There is a serious danger that by being silent on these problems, we might be seen by the perpetrators of violence, by our own people and by the outside world as succumbing to the ancient dictum that might is right. Especially for the private sector, it is not helpful to the national economic consensus we seek, that a perception takes root among the majority, that while business appears keen to challenge the ANC on issues such as the double ballot; it fails to speak out when major obstacles to the transition are created.

The past fortnight has witnessed some of the most dramatic developments in our political history. There was the uprising in Bophuthatswana, the events in the Ciskei and the revelations in the Goldstone Commission report.

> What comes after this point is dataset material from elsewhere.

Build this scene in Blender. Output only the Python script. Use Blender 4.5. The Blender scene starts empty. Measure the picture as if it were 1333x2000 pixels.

I do not personally have a penchant for uprisings or exposes. I had personally hoped that the Bophuthatswana government would co-operate with the transitional process and find a respectable role for itself. The objective of free political activity and the whole transition in this area could have been attained without unrest or bloodshed.

Except for local structures which kept in touch with events, there was no direct ANC participation in the fall of President Mangope. That is a matter of record. Until the eleventh hour we had hoped that negotiations and the phenomenal offers we were making to the Bophuthatswana administration would resolve the problems. However, our life-line was rejected and the Bop administration became victim of its own intransigence.

I would want to commend leader of the Freedom Front General Constand Viljoen for his maturity. We profoundly disagree with him on the issue of a volkstaat and we shall continue to differ with him in coming negotiations. But he has had the foresight to seek a peaceful settlement.

To the ANC, what is at issue is not whether a particular administrator stays in office for another few days or not. The question is ensuring free and fair elections.

We remain very apprehensive about the unfolding events in KwaZulu-Natal. As everywhere else, we would prefer the administration to accept the people's right to express their political views either way. An attempt to postpone the elections or drown them in blood cannot be countenanced. Allowing such an eventuality would be sending a terribly wrong signal about ourselves as a leadership and as a country: that might is right.

The ANC will continue seeking the least painful solutions to the crisis. We are aware of the genuine fears of the Zulu King and we shall continue seeking a meeting with him to clarify what we believe is a misunderstanding about his future status and role.

We do appreciate that the KwaZulu administration is different. Now this is no secret. The most recent report of the Goldstone Commission helps to piece together what has been more or less an enigma to many. if we recall, the motivation of the Security Police who engineered Inkatha funding in 1990, was that the apartheid state could not afford co-operation between Inkatha and the ANC during the transition. The revelations about co-operation between Generals at SAP Headquarters and this party confirms society's worst fears. This is what makes the KwaZulu administration different, not the anthropological analyses that seek to take us to pre-historic times.

Decisive steps need to be taken without delay. The South African government should exercise its jurisdiction to end the carnage and ensure normal political activity.

We should build a provincial consensus in Natal: a consensus that includes business, political parties, religious leaders and others, for a right of choice. If the forces of peace act together, we might yet be saved from what would be a mutually-debilitating conflict.

The ANC is convinced that such initiatives are in the interest of the country in general and our economy in particular. As politicians, we accept our responsibility to create the conditions in which the economy can thrive.

The thrust of our programme is to forge the emergent consensus into a dynamo for a national effort to build a better life for all.

There are many problems that we have collectively and variously identified that need resolution in the medium and long-term. Often, we set each other up for acrimonious exchanges by the ideological manner in which we identify these problems.